Imagine that you’re in your kitchen, and you’re trying to explain to a friend where to return a coffee cup. If you tell them to “hang the mug on the hook by its handle,” they have to make that happen by doing a fairly extensive series of actions in a very precise order: noticing the mug on the table; visually locating the handle and recognizing that that’s how it should be picked up; grabbing it by its handle in a stable manner, using the right combination of fingers; visually locating the hook for hanging the mug; and finally, placing the cup on the hook.
If you think about it, it’s actually quite a lot of stuff - and we humans can do it all without a moment’s hesitation, in the space of a couple of seconds.
Meanwhile, for all the progress we’ve made with robots, they still barely have the skills of a two-year-old. Factory robots can pick up the same object over and over again, and some can even make some basic distinctions between objects, but they generally have trouble understanding a wide range of object shapes and sizes, or being able to move said objects into different poses or locations.
That may be poised to change: researchers from MIT’s Computer Science and Artificial Intelligence Laboratory (CSAIL) say that they’ve developed a new system that allows robots to do many different pick-and-place tasks, from hanging mugs to putting shoes on shelves, without having ever seen the objects they’re interacting with.
“Whenever you see a robot video on YouTube, you should watch carefully for what the robot is NOT doing,” says MIT professor Russ Tedrake, senior author on a new paper about the project. “Robots can pick almost anything up, but if it’s an object they haven’t seen before, they can’t actually put it down in any meaningful way.”
The team’s major insight was to look at objects as collections of 3D keypoints that double as a sort of “visual roadmap.” The researchers call their approach “KPAM” (for “Keypoint Affordance Manipulation), building on an earlier project that enabled robots to manipulate objects using keypoints.
The two most common approaches to picking up objects are “pose-based” systems that estimate an object’s position and orientation, and general grasping algorithms that are strongly geometry-based. These methods have major problems, though: pose estimators often don’t work with objects of significantly different shapes, while grasping approaches have no notion of pose and can’t place objects with much subtlety. (For example, they wouldn’t be able to put a group of shoes on a rack, all facing the same direction.)
In contrast, KPAM detects a collection of coordinates (“keypoints”) on an object. These coordinates provide all the information the robot needs to determine what to do with that object. As opposed to pose-based methods, keypoints can naturally handle variation among a particular type of object, like a mug or a shoe.
In the case of the mug, all the system needs are three keypoints, which consist of the center of the mug’s side, bottom and handle, respectively.

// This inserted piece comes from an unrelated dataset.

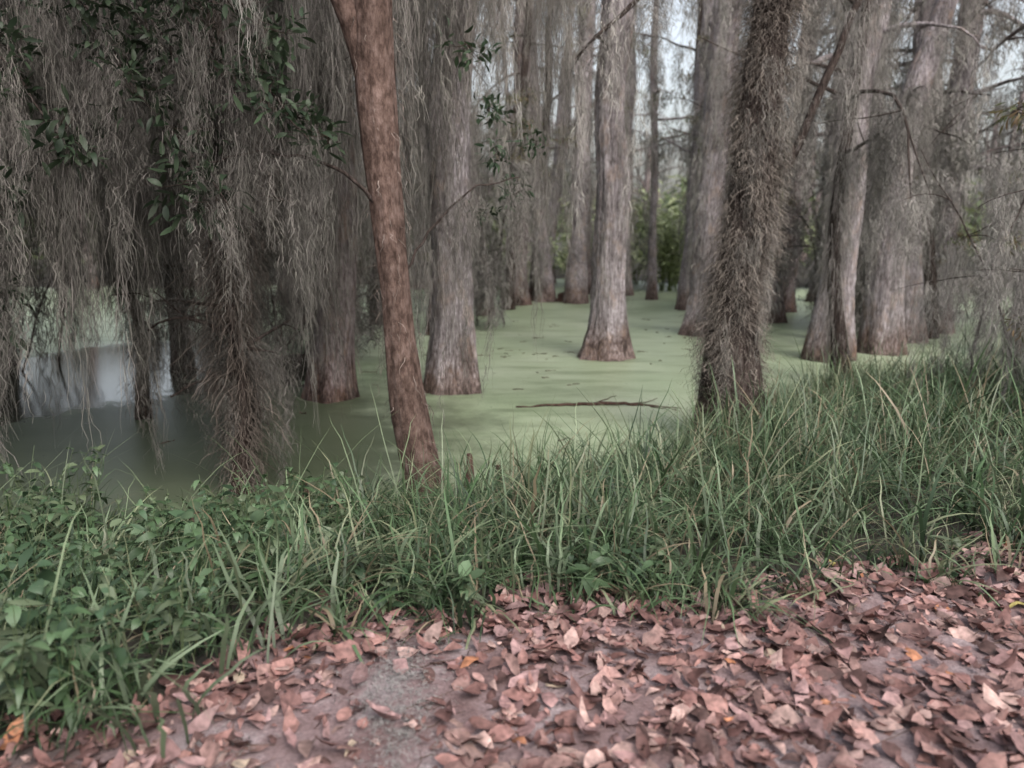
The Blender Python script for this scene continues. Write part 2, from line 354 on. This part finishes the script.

For the shoe, KPAM needed just six keypoints to be able to pick up more than 20 different pairs of shoes ranging from slippers to boots.
“Understanding just a little bit more about the object -- the location of a few key points -- is enough to enable a wide range of useful manipulation tasks,” says Tedrake. “And this particular representation works magically well with today’s state-of-the-art machine learning perception and planning algorithms.”
KPAM’s versatility is shown by its ability to quickly incorporate new examples of object types. PhD student Lucas Manuelli says that the system initially couldn’t pick up high-heeled shoes, which the team realized was because there weren’t any examples in the original dataset. The issue was easily resolved once they added a few pairs to the neural network’s training data.
The team next hopes to get the system to be able to perform tasks with even greater generalizability, like unloading the dishwasher or wiping down the counters of a kitchen. Manuelli also said that KPAM’s human-understandable nature means that it can easily be incorporated into larger manipulation systems used in factories and other environments.
Manuelli was the co-lead author on the new paper with graduate student Wei Gao, alongside Tedrake and PhD student Pete Florence.